Open Koyper opened 3 years ago

Koyper commented 3 years ago

What is the command line format for processing an hdr file or is that not supported? Can you otherwise suggest a procedure to obtain an hdr avif? Thanks.

joedrago commented 3 years ago

Can you describe your source file in more detail?

An HDR AVIF is simply one that signals a wide color gamut and a larger luminance range using a transfer function such as PQ or HLG, and typically is greater than 8 bits per channel (though this is not any hard requirement). Do you already have such an image? Perhaps an image that is known to be BT.2020 PQ, or P3 PQ, or BT.2020 HLG, etc? What format is it in now?

When it is all said and done, if you have the appropriate pixels in the appropriate color profile, it is going to be a combination of --depth and --cicp to signal these things in a final AVIF. I'd also recommend using --ignore-icc so that you can signal these things entirely with CICP.

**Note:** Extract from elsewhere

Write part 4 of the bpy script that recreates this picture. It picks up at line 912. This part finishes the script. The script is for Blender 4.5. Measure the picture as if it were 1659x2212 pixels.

If your source material is a frame of HDR video, I highly recommend using ffmpeg to extract whatever frame(s) you want into a .y4m file and encode that with avifenc with matching CICP to the source material. There are more details on how to do that here.

Koyper commented 3 years ago

Thanks for your detailed reply.

The use case is for an environment image used as a global rendering light source, so the source file would be RGB 32-bit with a linear profile like sRGB IEC61966, like an .exr or .hdr (Radiance HDR - RGBE) image file.

I'm just now absorbing what CICP is, so forgive my noobness. I'm wondering if there is a way to extract an exr/hdr image into a .y4m file? I do have sample images in exr/hdr formats.

These files are large and I would like to be able to ship them compressed as AVIFs.

joedrago commented 3 years ago

avifenc doesn't provide any color conversion (other than simple YUV<->RGB), so going from (effectively) scRGB Linear to BT.2020 PQ would require a different tool.

I don't really recommend another tool of mine (colorist) for any kind of production usage, but it is capable of reading FP32 linear TIFFs and interpreting them as overranged correctly, and has a good chance at converting them to BT.2020 PQ. If you can convert your FP32 EXRs to FP32 TIFF first, you can try something like:

colorist convert some_fp32_linear_with_a_correct_icc_profile.tiff dst.avif -p bt2020 -g pq -l 10000 --deflum 100

There is more fine-tuning to be had here (encoding quality, speed, etc), but assuming your source data is signaled as FP32 BT709 Linear and (1.0, 1.0, 1.0) should be interpreted as 100 nits of white, this might get you close. If you don't have a proper ICC profile in the TIFF to signal BT709 Linear @ 100 nits, you can fake it with a combination of the colorist generate command and --iccin argument when using colorist convert.

Can you provide/attach a known-good source file? I don't mind helping you come up with the commandline.